Elena Manferdini

Elena Manferdini

Elena Manferdini (1974), Ink on Mirror, 2016. Digital print on mirror. Courtesy of Elena Manferdini.
Elena Manferdini (1974), Ink on Mirror, 2016. Digital print on mirror. Courtesy of Elena Manferdini.
Elena Manferdini (1974), Ink on Mirror, 2016. Digital print on mirror. Courtesy of Elena Manferdini.

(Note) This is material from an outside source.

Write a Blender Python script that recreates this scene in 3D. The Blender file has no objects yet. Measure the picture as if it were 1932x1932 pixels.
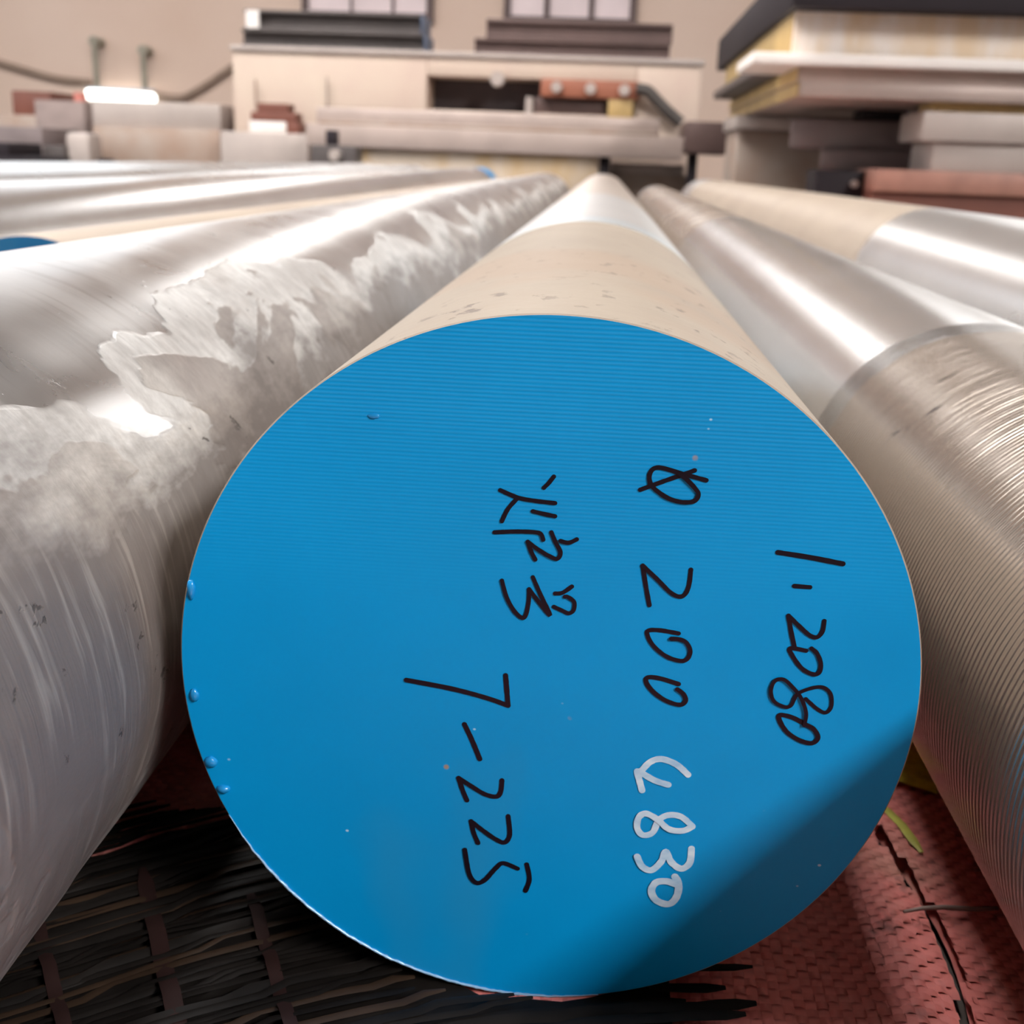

The tryptic Ink on Mirror is part of a collection of elevation studies developed over the past three years by my office, Atelier Manferdini. My reason for compiling a suite of digital sketches was rooted in the belief that for the past twenty years computers have been able to produce new geometrical forms that can no longer be understood solely through conventional representational devices like plans and sections. Buildings nowadays are made of multi-directional volumes that cannot be precisely oriented; and as a consequence canonical drawing conventions, like building elevations, have become ambiguous – some might argue even outdated. These three drawings were produced in rapid fire, one after the other, by tweaking values in the code. They remain, intentionally, somewhat abstract; their realm is that of ink, and their role is suggestive of a sketch rather than a true elevation.

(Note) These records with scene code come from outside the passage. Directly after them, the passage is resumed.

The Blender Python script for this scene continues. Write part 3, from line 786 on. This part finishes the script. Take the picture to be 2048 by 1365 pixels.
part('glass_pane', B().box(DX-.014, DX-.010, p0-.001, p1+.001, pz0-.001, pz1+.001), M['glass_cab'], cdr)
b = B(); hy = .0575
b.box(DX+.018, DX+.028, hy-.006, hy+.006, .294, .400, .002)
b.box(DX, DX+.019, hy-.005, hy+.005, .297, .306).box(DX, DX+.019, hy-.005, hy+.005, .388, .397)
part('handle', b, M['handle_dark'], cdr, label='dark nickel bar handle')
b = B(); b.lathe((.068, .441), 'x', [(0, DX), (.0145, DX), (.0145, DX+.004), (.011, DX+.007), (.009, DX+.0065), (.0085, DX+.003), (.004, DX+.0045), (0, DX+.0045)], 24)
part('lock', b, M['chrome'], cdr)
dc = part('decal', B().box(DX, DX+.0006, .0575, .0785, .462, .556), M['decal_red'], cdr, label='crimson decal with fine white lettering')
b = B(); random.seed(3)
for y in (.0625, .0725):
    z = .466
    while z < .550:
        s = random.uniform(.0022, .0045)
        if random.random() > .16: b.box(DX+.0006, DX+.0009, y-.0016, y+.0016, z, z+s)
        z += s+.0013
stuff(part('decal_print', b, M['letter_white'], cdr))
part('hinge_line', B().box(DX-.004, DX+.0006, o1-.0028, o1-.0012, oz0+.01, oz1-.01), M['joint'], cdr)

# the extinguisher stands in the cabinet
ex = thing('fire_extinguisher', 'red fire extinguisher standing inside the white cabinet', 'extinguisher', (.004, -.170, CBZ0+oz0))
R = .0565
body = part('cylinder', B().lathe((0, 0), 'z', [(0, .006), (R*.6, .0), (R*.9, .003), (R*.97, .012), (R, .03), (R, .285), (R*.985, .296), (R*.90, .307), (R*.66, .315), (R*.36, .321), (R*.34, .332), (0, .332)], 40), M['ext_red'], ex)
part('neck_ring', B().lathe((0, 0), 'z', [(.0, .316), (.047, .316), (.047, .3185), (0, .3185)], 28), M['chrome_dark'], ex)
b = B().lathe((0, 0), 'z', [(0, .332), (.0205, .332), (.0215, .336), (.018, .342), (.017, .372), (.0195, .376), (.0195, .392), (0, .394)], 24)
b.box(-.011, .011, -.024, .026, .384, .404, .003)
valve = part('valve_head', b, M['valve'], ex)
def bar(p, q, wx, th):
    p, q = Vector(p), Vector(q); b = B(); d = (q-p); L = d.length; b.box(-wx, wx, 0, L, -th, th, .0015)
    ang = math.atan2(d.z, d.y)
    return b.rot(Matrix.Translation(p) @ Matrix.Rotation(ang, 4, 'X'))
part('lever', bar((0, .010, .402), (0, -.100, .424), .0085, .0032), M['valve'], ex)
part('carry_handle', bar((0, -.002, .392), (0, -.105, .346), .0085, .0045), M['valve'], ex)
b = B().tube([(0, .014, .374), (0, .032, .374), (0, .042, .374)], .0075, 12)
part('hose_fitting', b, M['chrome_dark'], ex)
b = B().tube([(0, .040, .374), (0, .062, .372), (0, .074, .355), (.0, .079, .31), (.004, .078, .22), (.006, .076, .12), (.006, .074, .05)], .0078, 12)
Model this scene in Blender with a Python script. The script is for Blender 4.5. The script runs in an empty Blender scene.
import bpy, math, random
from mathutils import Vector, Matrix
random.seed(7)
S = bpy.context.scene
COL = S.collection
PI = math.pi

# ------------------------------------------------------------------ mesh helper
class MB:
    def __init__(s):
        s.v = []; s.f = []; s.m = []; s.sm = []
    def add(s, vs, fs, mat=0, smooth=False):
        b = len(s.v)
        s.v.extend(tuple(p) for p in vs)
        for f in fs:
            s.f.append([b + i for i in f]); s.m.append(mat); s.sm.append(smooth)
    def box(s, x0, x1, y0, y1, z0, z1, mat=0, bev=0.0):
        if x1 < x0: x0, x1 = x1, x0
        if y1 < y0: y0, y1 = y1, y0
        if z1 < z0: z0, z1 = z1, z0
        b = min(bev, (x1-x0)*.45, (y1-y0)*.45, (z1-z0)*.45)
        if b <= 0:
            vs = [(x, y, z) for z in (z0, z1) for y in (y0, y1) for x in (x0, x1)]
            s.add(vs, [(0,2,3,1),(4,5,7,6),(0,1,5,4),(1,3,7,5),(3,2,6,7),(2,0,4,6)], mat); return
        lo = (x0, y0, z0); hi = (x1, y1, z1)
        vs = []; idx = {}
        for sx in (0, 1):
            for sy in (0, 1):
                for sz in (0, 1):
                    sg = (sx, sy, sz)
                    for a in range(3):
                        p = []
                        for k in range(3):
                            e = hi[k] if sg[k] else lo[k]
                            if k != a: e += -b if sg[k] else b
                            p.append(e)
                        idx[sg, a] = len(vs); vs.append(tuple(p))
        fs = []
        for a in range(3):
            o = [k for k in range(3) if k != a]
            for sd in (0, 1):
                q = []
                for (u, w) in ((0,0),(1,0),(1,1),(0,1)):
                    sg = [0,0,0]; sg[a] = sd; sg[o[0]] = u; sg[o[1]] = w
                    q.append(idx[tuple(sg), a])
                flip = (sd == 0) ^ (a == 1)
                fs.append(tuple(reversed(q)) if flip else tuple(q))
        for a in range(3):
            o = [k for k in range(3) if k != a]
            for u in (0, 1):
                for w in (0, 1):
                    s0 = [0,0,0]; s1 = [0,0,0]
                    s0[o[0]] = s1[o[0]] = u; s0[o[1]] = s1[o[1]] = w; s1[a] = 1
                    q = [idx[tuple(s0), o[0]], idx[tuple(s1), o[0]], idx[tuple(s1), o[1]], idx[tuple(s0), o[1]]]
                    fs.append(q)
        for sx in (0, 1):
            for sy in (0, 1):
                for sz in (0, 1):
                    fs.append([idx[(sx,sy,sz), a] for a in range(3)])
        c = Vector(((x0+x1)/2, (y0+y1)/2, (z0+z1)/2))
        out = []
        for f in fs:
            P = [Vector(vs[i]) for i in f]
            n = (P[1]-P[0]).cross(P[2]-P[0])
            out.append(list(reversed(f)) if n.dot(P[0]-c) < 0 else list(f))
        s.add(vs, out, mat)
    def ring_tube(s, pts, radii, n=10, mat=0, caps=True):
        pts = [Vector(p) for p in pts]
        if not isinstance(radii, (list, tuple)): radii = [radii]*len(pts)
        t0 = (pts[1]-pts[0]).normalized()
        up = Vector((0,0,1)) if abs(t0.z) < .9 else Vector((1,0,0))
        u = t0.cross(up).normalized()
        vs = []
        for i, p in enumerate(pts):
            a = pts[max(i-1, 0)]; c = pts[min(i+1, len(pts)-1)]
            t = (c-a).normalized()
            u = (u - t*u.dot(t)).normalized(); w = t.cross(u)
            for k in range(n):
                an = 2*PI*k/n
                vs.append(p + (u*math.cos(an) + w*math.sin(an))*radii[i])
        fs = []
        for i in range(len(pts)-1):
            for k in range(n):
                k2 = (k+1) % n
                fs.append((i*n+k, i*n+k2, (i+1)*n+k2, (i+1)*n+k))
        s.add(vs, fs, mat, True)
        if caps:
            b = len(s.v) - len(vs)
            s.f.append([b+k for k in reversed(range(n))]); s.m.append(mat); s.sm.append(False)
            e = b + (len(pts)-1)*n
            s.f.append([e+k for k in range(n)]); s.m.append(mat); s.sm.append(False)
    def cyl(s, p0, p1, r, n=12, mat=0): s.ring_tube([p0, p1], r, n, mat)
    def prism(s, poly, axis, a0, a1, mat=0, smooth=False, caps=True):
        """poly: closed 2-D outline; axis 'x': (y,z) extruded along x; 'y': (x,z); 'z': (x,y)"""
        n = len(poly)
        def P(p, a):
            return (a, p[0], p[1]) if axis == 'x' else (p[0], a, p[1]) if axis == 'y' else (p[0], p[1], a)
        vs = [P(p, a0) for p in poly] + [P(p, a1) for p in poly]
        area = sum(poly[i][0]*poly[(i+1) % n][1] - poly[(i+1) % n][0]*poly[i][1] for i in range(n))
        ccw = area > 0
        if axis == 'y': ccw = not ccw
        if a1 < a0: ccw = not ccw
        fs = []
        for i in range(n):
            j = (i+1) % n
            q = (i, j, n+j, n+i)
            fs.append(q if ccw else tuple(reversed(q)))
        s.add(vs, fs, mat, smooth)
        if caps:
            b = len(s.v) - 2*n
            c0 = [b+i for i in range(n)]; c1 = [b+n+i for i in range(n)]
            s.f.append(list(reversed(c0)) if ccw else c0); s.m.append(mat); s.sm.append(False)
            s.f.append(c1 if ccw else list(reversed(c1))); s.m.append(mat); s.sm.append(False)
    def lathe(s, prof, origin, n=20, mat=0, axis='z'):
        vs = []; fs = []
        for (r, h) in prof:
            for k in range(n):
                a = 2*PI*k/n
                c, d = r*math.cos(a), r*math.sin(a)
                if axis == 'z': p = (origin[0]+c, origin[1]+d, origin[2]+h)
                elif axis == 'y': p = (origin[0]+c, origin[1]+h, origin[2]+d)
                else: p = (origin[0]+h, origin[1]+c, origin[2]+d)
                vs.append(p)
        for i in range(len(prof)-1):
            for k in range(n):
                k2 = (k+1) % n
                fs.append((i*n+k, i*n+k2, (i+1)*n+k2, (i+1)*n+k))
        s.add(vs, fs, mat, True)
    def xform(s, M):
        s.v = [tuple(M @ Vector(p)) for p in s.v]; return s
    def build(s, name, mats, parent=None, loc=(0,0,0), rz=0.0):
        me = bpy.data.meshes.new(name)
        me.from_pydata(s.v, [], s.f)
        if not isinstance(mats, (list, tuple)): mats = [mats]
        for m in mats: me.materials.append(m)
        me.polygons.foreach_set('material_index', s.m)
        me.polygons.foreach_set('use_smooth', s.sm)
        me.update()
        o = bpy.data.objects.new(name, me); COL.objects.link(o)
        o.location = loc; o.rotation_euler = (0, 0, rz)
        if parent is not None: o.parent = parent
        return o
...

The use of mirror as support for the drawing came from the desire to express the role of the audience as pivotal in the discipline of architecture, and to invite the public’s imagination into the picture plane of the drawing. This is a silent protest against canonical elevations, which are structured so that one can read them standing vertically, from the top down, and from the centre to the sides. Elevation drawings were, after all, the result of an architect standing still and looking at the world and imagining his/her contribution to it.

This tryptic is not meant to be read vertically. The mirror creates a reflective pictorial surface that lets the world in – in contrast to the heroic artist of the Renaissance who looks at nature, or the makings of Duchamp or Rauschenberg, who take their literal subject matter from the real world. Here the viewer and the building drawing enter into radical contact: the viewer inhabits the picture plane and becomes part of the drawing itself. Drawings are completed by our collective imagination.